Mais do que uma história de fatos, a Bíblia contém teologias da história. São diferentes maneiras de perceber a presença de Deus nos fatos, das suas maravilhas na vida de seu povo. O que lhe interessa é a pulsação da presença de Deus nas veias dos acontecimentos. A comunidade israelita faz como que "pinturas" e, às vezes, quadros diferentes de uma mesma realidade. Assim acontece com as duas "pinturas" da criação, logo no início do livro do Gênesis.

Compare a primeira narrativa da criação (Gn 1,1-2,4a) com a segunda (Gn 2,4b-25) e perceba como o povo da Bíblia pinta dois quadros muito diferentes para revelar o sentido profundo da vida. A primeira reflete a situação de sofrimento do povo no exílio da Babilônia ao redor de 550 a.C. A segunda, ao relatar o plano de Deus para a criação e a humanidade, retrata como o povo alimentava sua esperança na época da opressão do rei Salomão ao redor de 950 a.C.


A Bíblia nos quer revelar a presença
amorosa de Deus na vida.


Continuando a usar imagens para comparar as Escrituras, poderíamos dizer ainda que a Bíblia é como um binóculo. Quando ficamos olhando para ele, nós só enxergamos ele mesmo, o binóculo. Porém, quando olhamos através dele, vemos o horizonte de outro jeito, com outra perspectiva. Assim também é a Sagrada Escritura. Olhando à distância, ela parece um livro qualquer. Mas se olhamos através dela, aquilo que está por trás das palavras, atrás da lente desse "binóculo", então percebemos sua intenção, que é revelar a presença amorosa de Deus na vida, nos acontecimentos.


Deus se manifestou no passado
e continua se manifestando no presente.


Uma coisa que nos deixa com um pé atrás em relação à Bíblia é a facilidade e frequência com que se diz que Deus apareceu e falou com alguns personagens como Noé, Abraão e Sara, Agar e Jacó, Rebeca e Moisés, Elias e tantos outros.
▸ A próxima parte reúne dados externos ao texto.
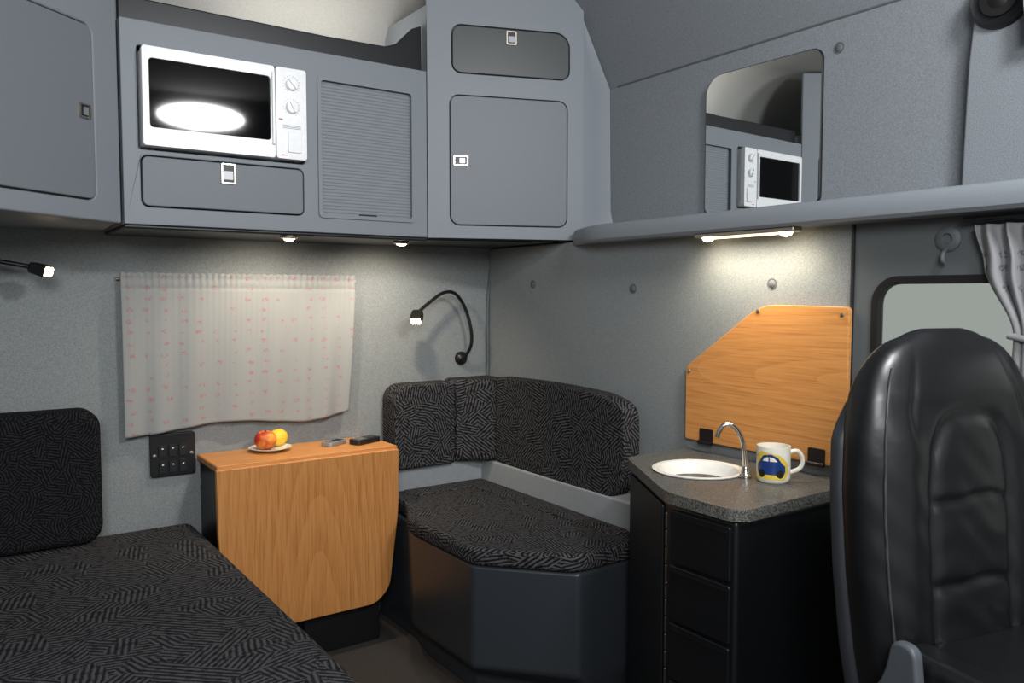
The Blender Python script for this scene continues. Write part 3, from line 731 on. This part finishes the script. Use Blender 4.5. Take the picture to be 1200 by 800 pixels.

Será que apareceu cara a cara e falou com sua voz? Ora, sabemos que Deus não tem cara e sua voz não vibra no ar. Mas também sabemos que, para comunicar nossas experiências mais profundas, temos que usar imagens. Nós, que temos fé, sabemos que Deus está invisivelmente presente em nossa vida, conhecemos os traços do seu rosto e escutamos sua voz, sobretudo em momentos decisivos.




O  povo tem razão quando diz: "Deus te ouça!", "Deus te guarde!", "Vai com Deus!" e outras expressões que manifestam a presença atuante de Deus em todos os nossos passos. Só podemos falar de Deus através de imagens e figuras.



Nota: Este artigo não representa o pensamento deste blog ou de qualquer igreja do  Movimento da Ciência Cristã. Foi publicado com o objetivo de refletirmos sobre a importância do estudo da Bíblia em seu contexto histórico, para alcançarmos o significado espiritual das Escrituras.